A General Modeling and Analysis of Impacts of Unbalanced Inductance on PWM Schemes for Two-Parallel Interleaved Power Converters

This paper presents a comprehensive analysis of the impacts of inductor imbalance on the switching-related performance indicators (namely line-current ripple, high-frequency zero-sequence circulating current, and common-mode voltage) of two-parallel converters. It addresses this longstanding issue by presenting a general model that captures the dynamic behavior of the actual output voltages under imbalanced inductance. The central finding from our general model reveals that unbalanced inductances introduce additional voltages to the original common mode voltage, with the amplitude directly proportional to the imbalance degree.
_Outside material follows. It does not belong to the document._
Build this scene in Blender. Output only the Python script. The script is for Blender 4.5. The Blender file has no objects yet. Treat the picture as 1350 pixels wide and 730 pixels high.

Those additional voltages cause the actual output voltages to deviate from the ideal ones under balance inductance, turning the traditional static vector plane into dynamic entities. Moreover, our general model reveals that these additional voltages deteriorate the switching-related performance indicators in both centralized and decentralized systems. However, due to their high-frequency characteristic, it is impossible to compensate for these additional voltages. Recognizing the unfeasible compensation, we have formulated a general analytical approach to identify general tolerance thresholds of inductance imbalance within which the switching-related performance indicators remain largely unaffected. Finally, the experimental results validate our theoretical evaluation of the unbalanced inductance's impact on switching-related performance indicators. The proposed general model and the analytical approach lay the foundation for future research into the impact of inductance imbalances on the switching-related performance indicators in parallel topologies.